Der absolute Klassiker in Asien ist der Japan GP. Vermutlich nirgendwo auf der Welt sind die Fans so verrückt, so enthusiastisch und so kreativ wie in Suzuka. Zu hunderttausenden strömen die technik-affinen Japaner bei jedem Wetter und in farbenfrohen Verkleidungen an den International Racing Course. Zudem besteht durch Honda, seit Jahrzehnten immer wieder Motorenlieferant für Teams der Königsklasse, eine enge Bindung zwischen Rennserie und Land.
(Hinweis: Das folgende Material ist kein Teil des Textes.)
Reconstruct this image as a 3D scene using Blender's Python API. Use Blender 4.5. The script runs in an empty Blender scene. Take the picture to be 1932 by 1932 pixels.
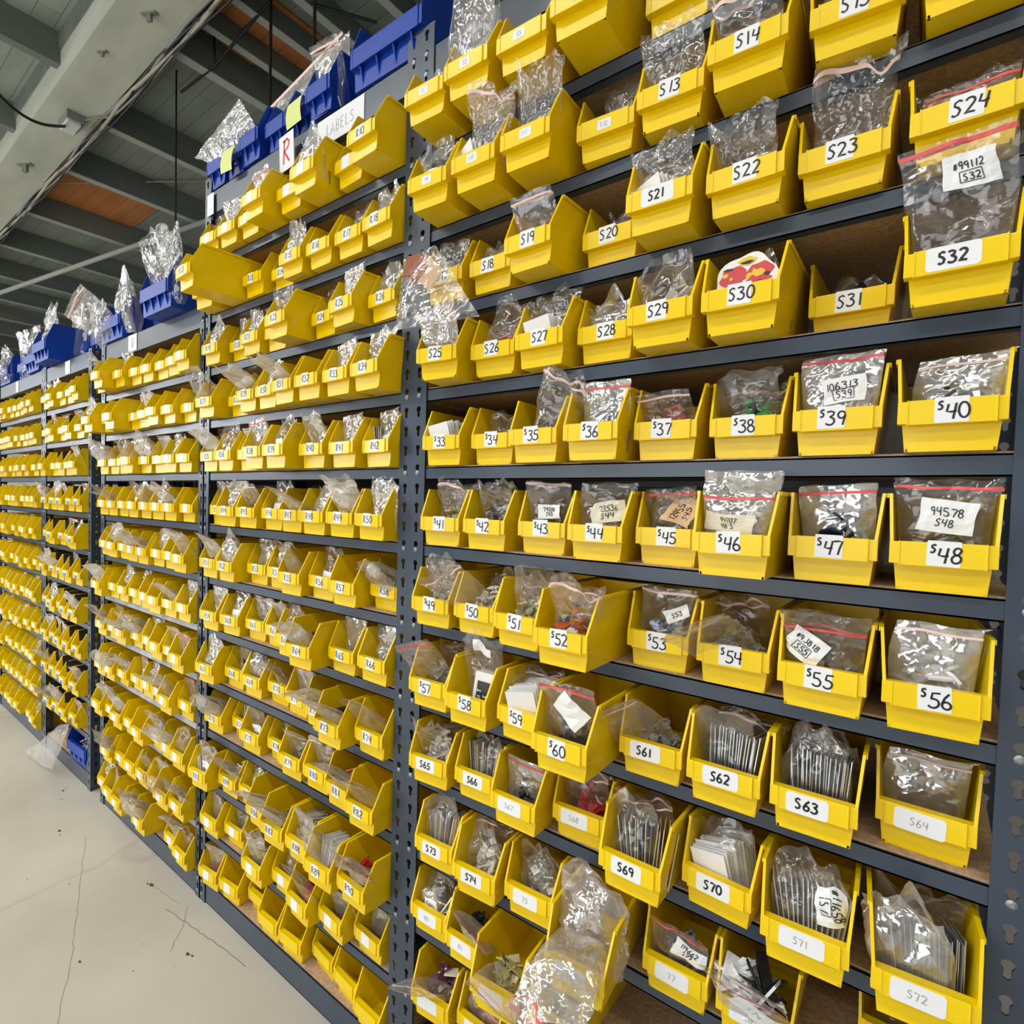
import bpy, bmesh, math, random
from mathutils import Vector, Matrix, noise, Euler

S = bpy.context.scene
COL = S.collection
U = 0.03387            # one layout unit (1 1/3 inch) in metres
Z0 = 51.2              # layout height zero sits this many units above the floor
PI = math.pi

# ---------------------------------------------------------------- camera
cam_d = bpy.data.cameras.new('camera')
cam = bpy.data.objects.new('camera', cam_d)
COL.objects.link(cam)
R_ = Vector((0.789696, 0.612914, 0.026774)); U_ = Vector((-0.041264, 0.009522, 0.999103)); F_ = Vector((-0.61211, 0.790092, -0.032811))
m = Matrix((R_, U_, -F_)).transposed().to_4x4()
m.translation = Vector((31.7107 * U, -30.7975 * U, (-2.8625 + Z0) * U))
cam.matrix_world = m
cam_d.sensor_width = 36.0
cam_d.lens = 1055.0 / 1932.0 * 36.0
cam_d.shift_x = (966.0 - 934.83) / 1932.0
cam_d.shift_y = (983.05 - 966.0) / 1932.0
cam_d.clip_start = 0.02
S.camera = cam

# ---------------------------------------------------------------- world, lights, exposure
w = bpy.data.worlds.new('world'); S.world = w; w.use_nodes = True
w.node_tree.nodes['Background'].inputs[0].default_value = (0.86, 0.93, 1.0, 1)
w.node_tree.nodes['Background'].inputs[1].default_value = 0.14
S.view_settings.view_transform = 'Standard'
S.view_settings.look = 'None'
S.view_settings.exposure = 0.05
S.view_settings.gamma = 1.0
S.view_settings.use_curve_mapping = False
try:
    S.cycles.max_bounces = 5; S.cycles.diffuse_bounces = 3; S.cycles.glossy_bounces = 2; S.cycles.transparent_max_bounces = 14
    S.cycles.caustics_reflective = False; S.cycles.caustics_refractive = False
except Exception:
    pass

def area_light(name, x, y, z, sx, sy, power, col=(1.0, 0.98, 0.94), tilt=0.0):
    d = bpy.data.lights.new(name, 'AREA'); d.shape = 'RECTANGLE'
    d.size = sx * U; d.size_y = sy * U; d.energy = power; d.color = col
    o = bpy.data.objects.new(name, d); COL.objects.link(o)
    o.location = (x * U, y * U, (z + Z0) * U)
    o.rotation_euler = (tilt, 0, 0)
    return o
# rows of strip lights that hang over the hall in front of the racks
for ly, pw, n in ((-58, 30, 9), (-130, 40, 9)):
    for i in range(n):
        area_light('strip_light', -330 + i * 52, ly, 82, 46, 4, pw, tilt=math.radians(-14))
# roof lights far down the hall at left, the strongest source
area_light('roof_light', -260, -165, 98, 130, 50, 900, col=(0.95, 0.98, 1.0), tilt=math.radians(-25))
area_light('roof_light', -60, -190, 98, 130, 40, 500, col=(0.97, 0.98, 1.0), tilt=math.radians(-25))
# bright windows in the far end of the hall, out of frame at left
o = area_light('end_windows', -470, -235, 52, 70, 260, 420, col=(0.94, 0.97, 1.0)); o.rotation_euler = (0, math.radians(-90), 0)
# tall daylight opening across the hall, behind the viewer
area_light('daylight_opening', -70, -240, 6, 200, 70, 180, col=(0.95, 0.98, 1.0), tilt=math.radians(90))

# ---------------------------------------------------------------- materials
def mat(name, col, rough=0.5, spec=0.5, metal=0.0):
    m = bpy.data.materials.new(name); m.use_nodes = True
    b = m.node_tree.nodes['Principled BSDF']
    b.inputs['Base Color'].default_value = (col[0], col[1], col[2], 1)
    b.inputs['Roughness'].default_value = rough
    b.inputs['Metallic'].default_value = metal
    b.inputs['Specular IOR Level'].default_value = spec
    return m

def noisy(name, c1, c2, scale, rough=0.6, detail=4, bump=0.0, stretch=(1, 1, 1), lo=0.35, hi=0.65, spec=0.4):
    m = mat(name, c1, rough, spec); nt = m.node_tree; b = nt.nodes['Principled BSDF']
    tc = nt.nodes.new('ShaderNodeTexCoord'); mp = nt.nodes.new('ShaderNodeMapping'); mp.inputs['Scale'].default_value = stretch
    n = nt.nodes.new('ShaderNodeTexNoise'); n.inputs['Scale'].default_value = scale; n.inputs['Detail'].default_value = detail
    r = nt.nodes.new('ShaderNodeValToRGB')
    r.color_ramp.elements[0].position = lo; r.color_ramp.elements[1].position = hi
    r.color_ramp.elements[0].color = (*c1, 1); r.color_ramp.elements[1].color = (*c2, 1)
    nt.links.new(tc.outputs['Object'], mp.inputs[0]); nt.links.new(mp.outputs[0], n.inputs['Vector'])
    nt.links.new(n.outputs['Fac'], r.inputs[0]); nt.links.new(r.outputs[0], b.inputs['Base Color'])
    if bump:
        bp = nt.nodes.new('ShaderNodeBump'); bp.inputs['Strength'].default_value = bump; bp.inputs['Distance'].default_value = 0.004
        nt.links.new(n.outputs['Fac'], bp.inputs['Height']); nt.links.new(bp.outputs[0], b.inputs['Normal'])
    return m

M = {}
M['yellow'] = noisy('yellow_plastic', (0.86, 0.585, 0.001), (0.90, 0.635, 0.002), 9, rough=0.27, spec=0.40)
M['blue'] = noisy('blue_plastic', (0.003, 0.040, 0.33), (0.004, 0.055, 0.40), 9, rough=0.34)
M['steel'] = noisy('grey_enamel', (0.027, 0.044, 0.072), (0.036, 0.056, 0.088), 5, rough=0.30, spec=0.6)
M['steel_lit'] = noisy('lit_pale_steel', (0.30, 0.31, 0.33), (0.50, 0.51, 0.53), 14, rough=0.45, detail=6)  # light falling on the W rack's low beams, put into the colour
M['zinc'] = mat('zinc_rivet', (0.30, 0.33, 0.37), 0.35, metal=0.7)
M['board'] = noisy('particle_board', (0.36, 0.24, 0.145), (0.50, 0.35, 0.22), 120, rough=0.85, detail=3, bump=0.3)
M['white'] = mat('white_paper', (0.82, 0.83, 0.86), 0.65, 0.3)
M['cream'] = mat('cream_card', (0.72, 0.68, 0.56), 0.7, 0.3)
M['tan'] = mat('tan_card', (0.70, 0.47, 0.30), 0.7, 0.3)
M['rust'] = mat('rust_card', (0.32, 0.095, 0.045), 0.7, 0.3)
M['note'] = mat('yellow_note', (0.72, 0.78, 0.30), 0.7, 0.3)
M['ink'] = mat('black_marker', (0.012, 0.012, 0.014), 0.5)
M['pencil'] = mat('pencil_grey', (0.30, 0.30, 0.32), 0.6)
M['redink'] = mat('red_marker', (0.60, 0.015, 0.03), 0.5)
M['bluepaper'] = mat('blue_tape', (0.06, 0.25, 0.72), 0.6)
M['black'] = mat('black_plastic', (0.012, 0.012, 0.016), 0.35)
M['darkgreen'] = mat('dark_sticker', (0.012, 0.022, 0.024), 0.5)
M['navy'] = mat('navy_fabric', (0.008, 0.014, 0.05), 0.6)
M['grey'] = mat('grey_plastic', (0.22, 0.22, 0.23), 0.4)
M['silver'] = mat('silver_metal', (0.55, 0.56, 0.58), 0.3, metal=0.8)
M['bone'] = mat('pale_plastic', (0.78, 0.77, 0.74), 0.5)
M['red'] = mat('red_plastic', (0.55, 0.02, 0.03), 0.4)
M['orange'] = mat('orange_red_plastic', (0.70, 0.10, 0.02), 0.4)
M['pink'] = mat('pink_plastic', (0.75, 0.22, 0.25), 0.4)
M['green'] = mat('green_plastic', (0.05, 0.42, 0.05), 0.4)
M['olive'] = mat('olive_card', (0.36, 0.34, 0.14), 0.6)
M['lightblue'] = mat('light_blue_plastic', (0.30, 0.48, 0.75), 0.5)
M['purple'] = mat('plum_card', (0.12, 0.03, 0.07), 0.5)
M['gold'] = mat('gold_print', (0.75, 0.50, 0.03), 0.5)
M['zipred'] = mat('red_zip', (0.72, 0.10, 0.10), 0.4)
M['zippink'] = mat('pale_zip', (0.85, 0.62, 0.58), 0.4)
M['rod'] = mat('dark_rod', (0.035, 0.022, 0.018), 0.7)
M['cable_dark'] = mat('black_cable', (0.015, 0.015, 0.016), 0.5)
M['cable_grey'] = mat('grey_cable', (0.26, 0.26, 0.25), 0.5)
M['cable_pale'] = mat('beige_cable', (0.42, 0.38, 0.30), 0.5)

def bag_material(name, tint, body, base, edge, bump=0.3):
    m = bpy.data.materials.new(name); m.use_nodes = True; nt = m.node_tree; nt.nodes.clear()
    out = nt.nodes.new('ShaderNodeOutputMaterial')
    tr = nt.nodes.new('ShaderNodeBsdfTransparent'); tr.inputs[0].default_value = (*tint, 1)
    gl = nt.nodes.new('ShaderNodeBsdfGlossy'); gl.inputs['Color'].default_value = (1, 1, 1, 1); gl.inputs['Roughness'].default_value = 0.12
    df = nt.nodes.new('ShaderNodeBsdfDiffuse'); df.inputs[0].default_value = (*body, 1)
    tl = nt.nodes.new('ShaderNodeBsdfTranslucent'); tl.inputs[0].default_value = (*body, 1)
    m0 = nt.nodes.new('ShaderNodeMixShader'); m0.inputs[0].default_value = 0.4
    nt.links.new(df.outputs[0], m0.inputs[1]); nt.links.new(tl.outputs[0], m0.inputs[2])
    m1 = nt.nodes.new('ShaderNodeMixShader'); m1.inputs[0].default_value = 0.60
    nt.links.new(m0.outputs[0], m1.inputs[1]); nt.links.new(gl.outputs[0], m1.inputs[2])
    tc = nt.nodes.new('ShaderNodeTexCoord'); vo = nt.nodes.new('ShaderNodeTexVoronoi'); vo.inputs['Scale'].default_value = 34.0
    nz = nt.nodes.new('ShaderNodeTexNoise'); nz.inputs['Scale'].default_value = 16.0; nz.inputs['Detail'].default_value = 3
    mv = nt.nodes.new('ShaderNodeMix'); mv.data_type = 'VECTOR'; mv.inputs[0].default_value = 0.10
    nt.links.new(tc.outputs['Object'], nz.inputs['Vector']); nt.links.new(tc.outputs['Object'], mv.inputs[4]); nt.links.new(nz.outputs['Color'], mv.inputs[5])
    nt.links.new(mv.outputs[1], vo.inputs['Vector'])
    bp = nt.nodes.new('ShaderNodeBump'); bp.inputs['Strength'].default_value = bump; bp.inputs['Distance'].default_value = 0.02
    nt.links.new(vo.outputs['Distance'], bp.inputs['Height'])
    for q in (gl, df): nt.links.new(bp.outputs[0], q.inputs['Normal'])
    lw = nt.nodes.new('ShaderNodeLayerWeight'); lw.inputs[0].default_value = 0.30
    mr = nt.nodes.new('ShaderNodeMapRange'); mr.inputs['To Min'].default_value = base; mr.inputs['To Max'].default_value = edge
    pw = nt.nodes.new('ShaderNodeMath'); pw.operation = 'POWER'; pw.inputs[1].default_value = 1.5
    nt.links.new(lw.outputs['Facing'], pw.inputs[0]); nt.links.new(pw.outputs[0], mr.inputs['Value'])
    m2 = nt.nodes.new('ShaderNodeMixShader')
    nt.links.new(mr.outputs[0], m2.inputs[0]); nt.links.new(tr.outputs[0], m2.inputs[1]); nt.links.new(m1.outputs[0], m2.inputs[2])
    nt.links.new(m2.outputs[0], out.inputs[0])
    return m
M['bag'] = bag_material('clear_polythene', (0.97, 0.955, 0.945), (0.88, 0.86, 0.85), 0.12, 0.66, 0.42)
M['bags'] = bag_material('smooth_clear_polythene', (0.97, 0.955, 0.945), (0.88, 0.86, 0.85), 0.10, 0.66, 0.10)
M['bagw'] = bag_material('milky_polythene', (0.95, 0.93, 0.92), (0.95, 0.93, 0.915), 0.42, 0.85, 0.22)  # milky film, whitened further to stand in for strong light
M['steel_post'] = M['steel']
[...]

24. Oktober 1976: James Hunt fährt durch den Regen von Fuji, Foto: Phipps/Sutton
24. Oktober 1976: James Hunt fährt durch den Regen von Fuji, Foto: Phipps/Sutton

1976 wurde der Japan GP erstmals im Rahmen der Formel-1-Weltmeisterschaft ausgetragen - und gleich entstand eine Legende: Im sintflutartigen Regen von Fuji war Niki Lauda das Risiko trotz eines möglichen WM-Titels zu hoch. Er stellte seinen Boliden freiwillig vorzeitig ab, James Hunt wurde Weltmeister. Seit 1987 wird ununterbrochen im Land gefahren, meist in Suzuka. Die neben Spa letzte im Rennkalender verbliebene Naturrennstrecke gleicht in mehrerer Hinsicht einer Achterbahn. 2007 und 2008 fand die Veranstaltung jeweils wieder in Fuji statt.
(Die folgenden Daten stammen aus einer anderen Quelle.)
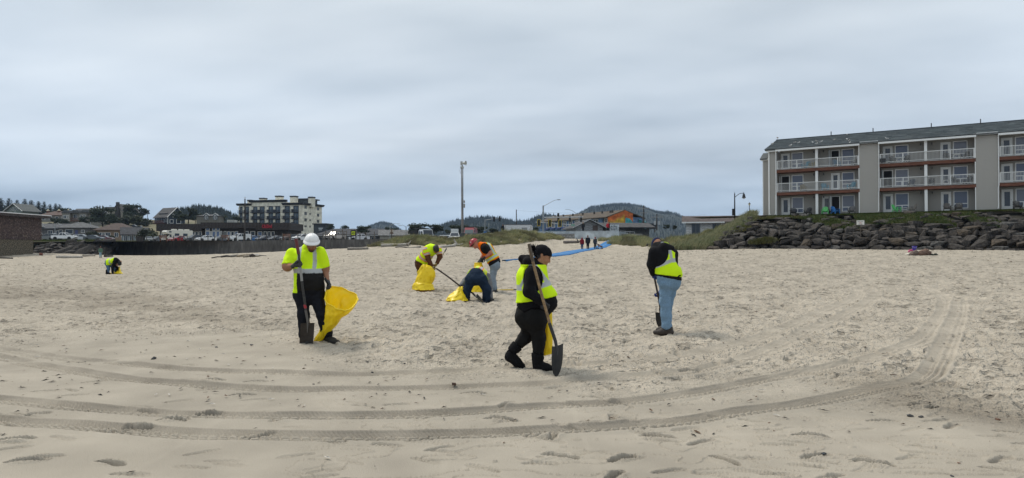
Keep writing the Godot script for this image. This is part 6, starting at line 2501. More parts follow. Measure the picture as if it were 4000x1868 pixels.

Abu Dhabi GP: Spektakel zum Finale

Im Jahr 2009 endete die Saison der Königsklasse erstmals in Abu Dhabi, der Hauptstadt der Vereinigten Arabischen Emirate. Es war gleichzeitig die Premiere dieses Formel-1-Rennens. Nachdem man die Ausrichtung des Finales zwischendurch wieder an Brasilien abgeben musste, findet es 2016 zum dritten Mal in Folge auf dem Yas Marinas Circuit direkt am Persischen Golf statt. Die Veranstaltung hat sich als würdiger Jahres-Abschluss erwiesen.

Zum Abschluss der Saison 2013 gab es in Abu Dhabi wie immer ein Feuerwerk. Sebastian Vettel wurde Weltmeister und gab eine Runde Donuts aus, Foto: Sutton
Zum Abschluss der Saison 2013 gab es in Abu Dhabi wie immer ein Feuerwerk. Sebastian Vettel wurde Weltmeister und gab eine Runde Donuts aus, Foto: Sutton

Zum einen bietet auch dieser Grand Prix eine spezielle Atmosphäre: Er startet am späten Nachmittag Ortszeit und endet bei Dunkelheit, sodass die Autos in der Dämmerung über die Strecke rasen. Der Kurs selbst hat ebenfalls einige Besonderheiten zu bieten. Mit 1,2 Kilometern weist er die längste Gerade der Saison auf. Zudem verläuft die Boxenausfahrt durch einen Tunnel, der erst in Kurve eins wieder auf die Strecke führt.